ECLI:NL:GHAMS:2018:3883
Gerechtshof Amsterdam
- Beschikking
- Rechtspraak.nl
Beëindiging gezag moeder en de rol van de hulpverlening in het besluitvormingsproces
In deze zaak heeft het Gerechtshof Amsterdam op 23 oktober 2018 uitspraak gedaan over de beëindiging van het gezag van de moeder over haar drie minderjarige kinderen. Het hof oordeelt dat het belang van de kinderen bij duidelijkheid en stabiliteit voorop staat.
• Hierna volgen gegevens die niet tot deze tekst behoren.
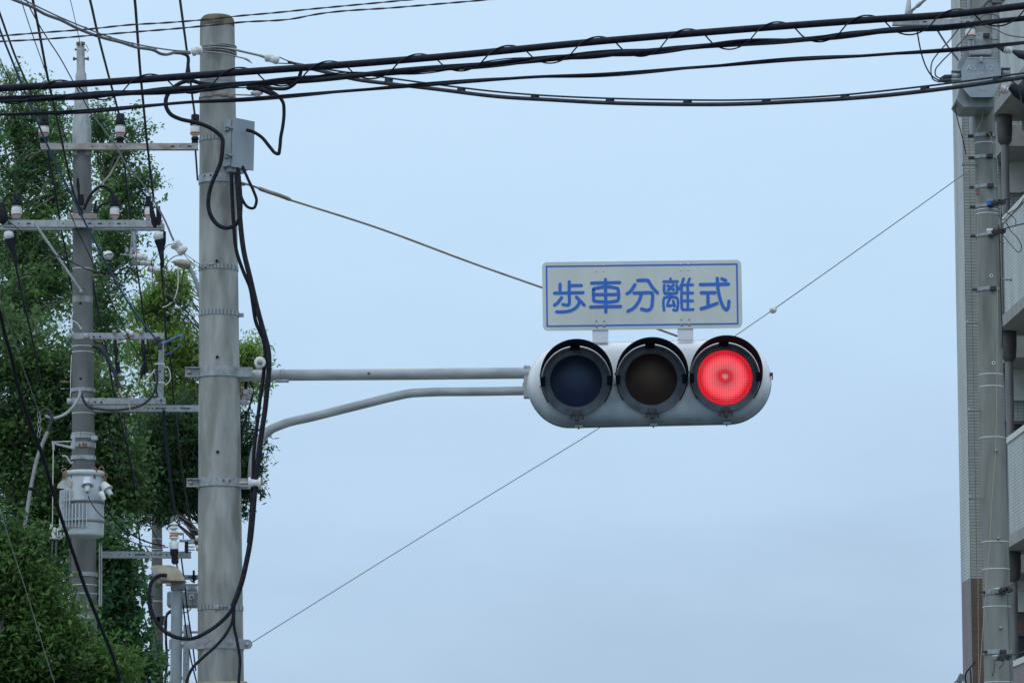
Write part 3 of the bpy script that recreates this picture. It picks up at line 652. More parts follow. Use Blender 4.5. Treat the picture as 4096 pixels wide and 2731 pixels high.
# cables around the thick pole (the distance brings them in front of or beside the shaft)
yf = 20.6 - .12
G1 = 'black cables looped round the thick concrete pole'
cable('signal_cable', 'heavy black cable bundle hanging down the right side of the thick pole past both arms', 'cable',
      [(948, 690), (955, 800), (962, 900), (976, 1010), (1000, 1110), (1028, 1230), (1055, 1330), (1073, 1400), (1076, 1470), (1068, 1560), (1060, 1640), (1048, 1720), (1037, 1800), (1026, 1900), (1018, 1980), (1010, 2080), (1000, 2170), (985, 2250), (966, 2330), (945, 2390), (930, 2425)],
      20.42, 20.42, 21, 'rubber', G1)
cable('signal_cable', 'second black cable bowing out beside the heavy bundle above the upper arm', 'cable',
      [(925, 690), (928, 780), (935, 900), (945, 1000), (975, 1090), (1000, 1150), (1012, 1220), (1024, 1290), (1050, 1350), (1060, 1400), (1055, 1490), (1040, 1600), (1028, 1700), (1016, 1800), (1012, 1920), (1004, 2060), (994, 2170)],
      20.44, 20.44, 15, 'rubber', G1)
cable('signal_cable', 'long black loop from under the thick pole bands round to the grey box underside', 'cable',
      [(870, 341, 20.50), (799, 333, 20.47), (765, 324), (722, 333), (687, 359), (667, 387), (664, 425), (680, 455), (722, 477), (765, 487), (822, 503), (862, 526), (889, 555), (890, 592), (882, 650), (865, 693), (845, 741), (834, 793), (834, 830), (848, 872), (880, 905), (908, 912), (937, 902), (957, 879), (962, 840), (960, 760), (952, 680)],
      20.44, 20.44, 17, 'rubber', G1)
cable('signal_cable', 'black cable hanging right of the grey box with a sharp bend back into its side', 'cable',
      [(1020, 350), (1066, 359), (1109, 382), (1132, 410), (1136, 448), (1132, 500), (1123, 550), (1118, 600), (1114, 616), (1104, 614), (1080, 589), (1046, 549), (1010, 527), (985, 520)], 20.48, 20.50, 14, 'rubber', G1)
cable('signal_cable', 'short black cable curving up from the brown insulator to the overhead trunk', 'cable',
      [(1010, 348), (1037, 346), (1109, 356), (1152, 353), (1184, 330), (1200, 300), (1206, 270)], 20.48, 20.3, 15, 'rubber', G1)
cable('signal_cable', 'narrow black teardrop loop below the grey box', 'cable',
      [(970, 665), (994, 721), (1014, 764), (1026, 807), (1014, 833), (994, 830), (971, 802), (960, 764), (954, 707), (950, 670)], 20.48, 20.46, 12, 'rubber', G1)
cable('signal_cable', 'black cable sweeping left in a wide hanging curve to the beige lamp head', 'cable',
      [(945, 2395), (925, 2440), (885, 2485), (830, 2525), (770, 2552), (715, 2550), (660, 2525), (622, 2480), (600, 2420), (598, 2360), (610, 2320), (640, 2300), (668, 2300)], 20.42, 20.4, 15.5, 'rubber', G1)
cable('signal_cable', 'black cable crossing the pole foot down to its lower left', 'cable',
      [(935, 2420), (930, 2480), (900, 2540), (860, 2585), (810, 2630), (770, 2670), (748, 2720), (742, 2790)], 20.42, 20.40, 12, 'rubber', G1)
cable('signal_cable', 'black cable dropping straight down over the pole strap', 'cable',
      [(937, 2420), (936, 2500), (950, 2570), (960, 2640), (956, 2710), (952, 2790)], 20.42, 20.44, 12, 'rubber', G1)
cable('cable_riser', 'black covered wire running from the trunk cable up to the thick pole top insulator', 'cable',
      [(700, 212), (725, 214), (750, 225), (752, 262), (748, 300), (757, 335)], 20.35, 20.4, 14, 'cable_slate')

# support rod from the clamp to the signal
rd = thing('tie_rod', 'brownish steel tie rod sloping from the pole clamp down behind the sign', 'rod', P(985, 735, 20.5))
mb = MB(); mb.tube(path([(965, 731), (1000, 741), (1035, 753)], 20.52, 20.56), 4.5 * S(20.5), 8); mb.tube(path([(1160, 800), (1500, 908), (1900, 1056), (2168, 1150), (2480, 1258), (2640, 1319), (2715, 1346), (2760, 1362)], 20.6, 20.6), 4.4 * S(20.5), 8); mb.build('rod', M['rod'], rd)
mb = MB(); mb.tube(path([(1030, 751), (1050, 759), (1150, 794), (1165, 801)], 20.56, 20.6, 3), [3 * S(20.5), 7.5 * S(20.5)] + [8.5 * S(20.5)] * 5 + [8 * S(20.5), 7 * S(20.5), 4 * S(20.5)], 8); mb.build('turnbuckle', M['rod'], rd)
mb = MB(); mb.box(P(970, 737, 20.55), .03, .02, .016, None, .003); mb.build('anchor', M['galvanised'], rd)
# thin span wire with ball insulator
sw = thing('span_wire', 'thin steel span wire with a ball insulator, rising behind the signal to the right pole', 'wire', P(1005, 2568, 20.6))
YA, YB = 20.6, 42.0
mb = MB(); mb.tube(path([(994, 2576), (1300, 2385), (1700, 2137), (2100, 1893), (2395, 1712), (2650, 1540), (2930, 1350), (3080, 1247)], YA, 33.5), [.0028 + .0018 * i / 35 for i in range(36)], 6)
mb.tube(path([(3104, 1230), (3300, 1092), (3500, 950), (3700, 808), (3890, 672)], 33.8, 41.6), .0052, 6); mb.build('wire', M['strand'], sw)
mb = MB(); c0 = P(3092, 1239, 33.6); d0 = (P(3104, 1230, 33.8) - P(3080, 1247, 33.4)).normalized(); mb.lathe(c0 - d0 * .034, d0, [(0, .006), (.004, .020), (.018, .031), (.03, .026), (.036, .026), (.05, .031), (.064, .020), (.068, .006)], 16); mb.build('ball_insulator', M['porcelain'], sw)

# ------------------------------------------------------------------ overhead trunk cables
OY = 17.0
def twisted(label, pts, wpx, per, mat, group):
    q = catmull([(p[0], p[1]) for p in pts], 10); L = 0; A = []; B = []; s0 = S(OY) ; out_ = []
    xs = np.array([c[0] for c in q]); ys = np.array([c[1] for c in q])
    x = xs[0]; rr = wpx * .27 * s0; of = wpx * .23
    while x <= xs[-1]:
        y = float(np.interp(x, xs, ys)); ph = 2 * math.pi * x / per
        base = P(x, y, OY); a = Vector((0, math.sin(ph), math.cos(ph))) * (of * s0)
        A.append(base + a); B.append(base - a); x += per / 14
    mb = MB(); mb.tube(A, rr, 6); mb.tube(B, rr, 6); o = mb.build('twisted_wire', M[mat], origin=A[0]); o['label'] = label; o['category'] = 'wire'; o['group'] = group
w1 = [(-3500, 420), (-400, 175), (0, 145), (175, 131), (351, 118), (526, 100), (650, 93), (805, 81), (966, 64), (1080, 54), (1250, 37), (1620, 2), (2200, -60), (5200, -420)]
w2 = [(-3500, 430), (-400, 190), (0, 167), (175, 158), (351, 144), (526, 130), (700, 116), (805, 106), (966, 90), (1180, 75), (1250, 61), (1600, 30), (1950, 0), (2400, -45), (5200, -380)]
twisted('upper of the two thin twisted wines across the top left'.replace('wines', 'wires'), w1, 8.5, 150, 'cable_purple', 'thin twisted wires across the top of the thick pole')
twisted('lower of the two thin twisted wires across the top left', w2, 8.5, 160, 'cable_purple', 'thin twisted wires across the top of the thick pole')
W4 = [(-3800, 470), (-500, 380), (0, 354), (351, 334), (650, 313), (966, 289), (1250, 269), (1741, 230), (2400, 166), (2900, 124), (3500, 79), (3800, 59), (4096, 24), (4600, -30), (8200, -560)]
W5 = [(-3800, 505), (-500, 415), (0, 399), (351, 384), (700, 361), (966, 338), (1250, 317), (1500, 296), (1800, 270), (2100, 245), (2400, 217), (2700, 200), (3000, 172), (3300, 148), (3500, 130), (3800, 110), (4096, 74), (4600, 20), (8200, -510)]
W6 = [(-3800, 570), (-500, 480), (0, 457), (351, 446), (700, 415), (966, 400), (1250, 376), (1500, 354), (1741, 336), (2100, 312), (2400, 301), (2800, 268), (3150, 240), (3500, 222), (3800, 201), (4096, 171), (4600, 115), (8200, -400)]
def interp(W, x):
    xs = [p[0] for p in W]; ys = [p[1] for p in W]; return float(np.interp(x, xs, ys))
def smoothW(W):
    q = catmull(W, 8); return [(c[0], c[1]) for c in q]
W4s, W5s, W6s = smoothW(W4), smoothW(W5), smoothW(W6)
cable('trunk_cable', 'thickest black trunk cable, highest of the heavy overhead lines', 'cable', W4, OY, OY, 29, 'cable_black', n=14)
t5 = thing('cable_bundle', 'black bundle of several cables just under the thickest trunk cable', 'cable', P(0, 399, OY))
def wavy(W, amp, per, ph, dy=0, x0=-3800, x1=8200, st=30, wob=0):
    o = []; x = x0
    while x <= x1:
        y = interp(W, x) + dy + amp * math.sin(2 * math.pi * x / per + ph) + wob * math.sin(x / 97.0 + ph * 3)
        o.append(P(x, y, OY + (0.02 * math.cos(2 * math.pi * x / per + ph)))); x += st
    return o
for amp, per, ph, w_, wob in ((3.5, 1010, 0.3, 22, 1.5), (10, 860, 2.0, 12, 2.5), (11, 1180, 4.1, 9, 2), (13, 700, 5.2, 5, 3)):
    mb = MB(); mb.tube(wavy(W5s, amp, per, ph, 0, wob=wob), w_ / 2 * S(OY), 8); mb.build('strand', M['cable_black'], t5)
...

De moeder heeft in het verleden niet in staat gebleken om een veilige opvoedsituatie te creëren en heeft de mishandeling en misbruik door de vader ontkend. Ondanks pogingen van de hulpverlening om de moeder te betrekken in het besluitvormingsproces, is dit niet gelukt. Het hof concludeert dat de moeder niet binnen een aanvaardbare termijn in staat zal zijn om de verantwoordelijkheid voor de verzorging en opvoeding van de kinderen te dragen. De kinderen zijn inmiddels al geruime tijd in een pleeggezin geplaatst en hebben daar stabiliteit en veiligheid gevonden. Het hof bekrachtigt daarom de eerdere beschikking van de kinderrechter die het gezag van de moeder heeft beëindigd. Het hof benadrukt dat, indien de ontwikkeling van de kinderen dit toelaat, in de toekomst contacten tussen de moeder en de kinderen mogelijk gemaakt kunnen worden.